今回の手口でAppleの公証を得ていたのは、「Shlayer」というマルウェアだった。Shlayerについてはセキュリティ企業のKasperskyが2019年の報告書の中で、最も検出数が多かったmacOSマルウェアとして取り上げている。
同報告書によれば、macOSを狙うマルウェアなど不正なプログラムの検出数は、2011年ごろまではごくわずかだったが、2012年ごろから激増するようになっていた。「macOSの人気上昇に伴って状況が変わり、悪質なソフトウェアや迷惑ソフトウェアが増大している」とKasperskyは言う。
セキュリティ企業の米Malwarebytesも、マルウェア対策ソフトを提供する立場から、2020年版の報告書で同じような傾向を指摘している。それによると、macOSでマルウェアやアドウェアなどの脅威が検出された件数は、エンドポイント当たりで2018年の4.8件から2019年は11件に増え、Windowsの5.8件を上回った。

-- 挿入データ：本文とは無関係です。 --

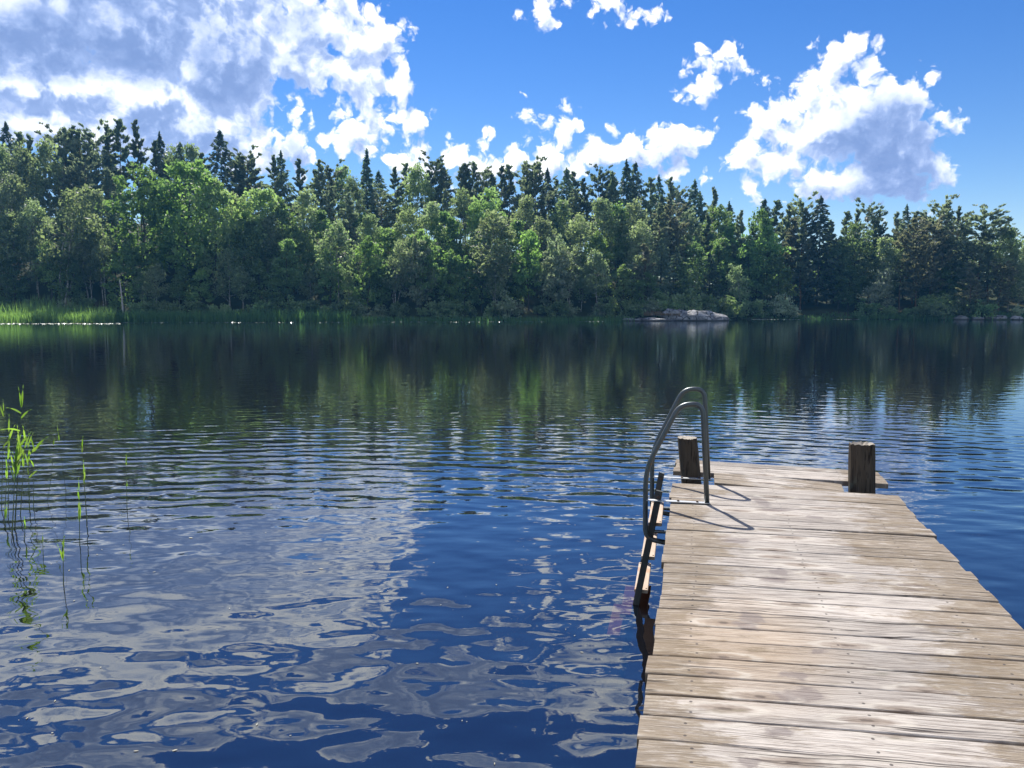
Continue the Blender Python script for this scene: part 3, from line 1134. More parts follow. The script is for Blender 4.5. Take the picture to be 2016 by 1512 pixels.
def pine(seed, H, low, width, mat, nb=46, flat=False, tuft=9, per=15, lean=.03):
    rs = np.random.RandomState(seed)
    mb = MB()
    ln = trunk_line(H, rs, lean, 10, .006)
    r0 = .0095 * H
    mb.tube(ln, list(r0 * (1 - .9 * np.linspace(0, 1, len(ln)))), 8, False)
    cs, ax = [], []
    for k in range(nb):
        f = (k + rs.uniform(0, 1)) / nb
        z = H * (low + (1 - low) * f) * .985
        if flat:
            pr = math.sqrt(max(0, 1 - (1.5 * f - .62) ** 2)) * 1.05
        else:
            pr = (1 - f) ** .88 * min(1, .50 + f * 2.2) + .05
        L = width * H * pr * rs.uniform(.55, 1.25)
        a = rs.uniform(0, 6.283)
        rise = rs.uniform(-.05, .40) + .75 * f
        p = at_h(ln, z)
        q = p + np.array([math.cos(a) * L, math.sin(a) * L, L * rise])
        limb(mb, p, q, r0 * .28 * (1 - f * .7), .012, rs, .07, 4, 4)
        nt = max(3, int(tuft * 1.6 * (.4 + .6 * pr)))
        for j in range(nt):
            s = rs.uniform(.28, 1.05)
            c = p + (q - p) * s + rs.normal(size=3) * np.array([.11, .11, .05]) * L
            c[2] -= L * .10 * math.sin(min(1, s) * math.pi)
            rad = (.012 + .008 * pr) * H * rs.uniform(.6, 1.4)
            per_ = max(6, int(per * .95))
            g = rs.normal(size=(per_, 3))
            g /= np.linalg.norm(g, axis=1, keepdims=True)
            g *= rs.uniform(.2, 1, (per_, 1)) * rad
            g[:, 2] *= .5
            cs.append(c + g)
            ax.append(g / (rad + 1e-6) * .7 + (q - p) / (L + 1e-6) + np.array([0, 0, .35]))
    # leader
    C = np.concatenate(cs)
    A = np.concatenate(ax)
    v, f = leaf_quads(C, .27, rs, 2.4, A, .45)
    return mb.mesh('trunk', K_PINE, True), np_mesh('crown', v, f, mat)


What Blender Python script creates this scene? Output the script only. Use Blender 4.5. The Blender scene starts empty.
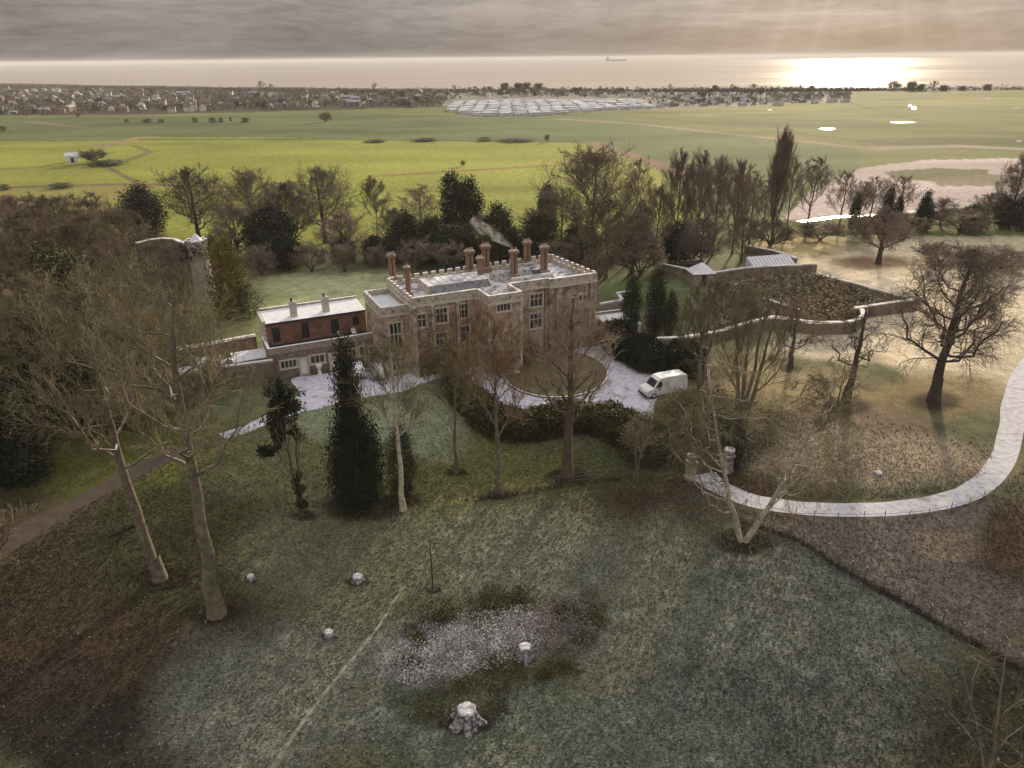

ただ、macOSマルウェアの大半はアドウェアが占めていて、ランサムウェアのように実害を発生させるマルウェアはまだそれほど多くないらしい。それでも「Macは市場シェアの上昇に伴い、サイバー犯罪集団の魅力的なターゲットになった。macOS内蔵のセキュリティシステムは、アドウェアやPUP(潜在的迷惑プログラム)をマルウェアと同じように取り締まることができず、そうしたボーダーラインプログラムの侵入を許している」とMalwarebytesは分析している(PDFへのリンク)。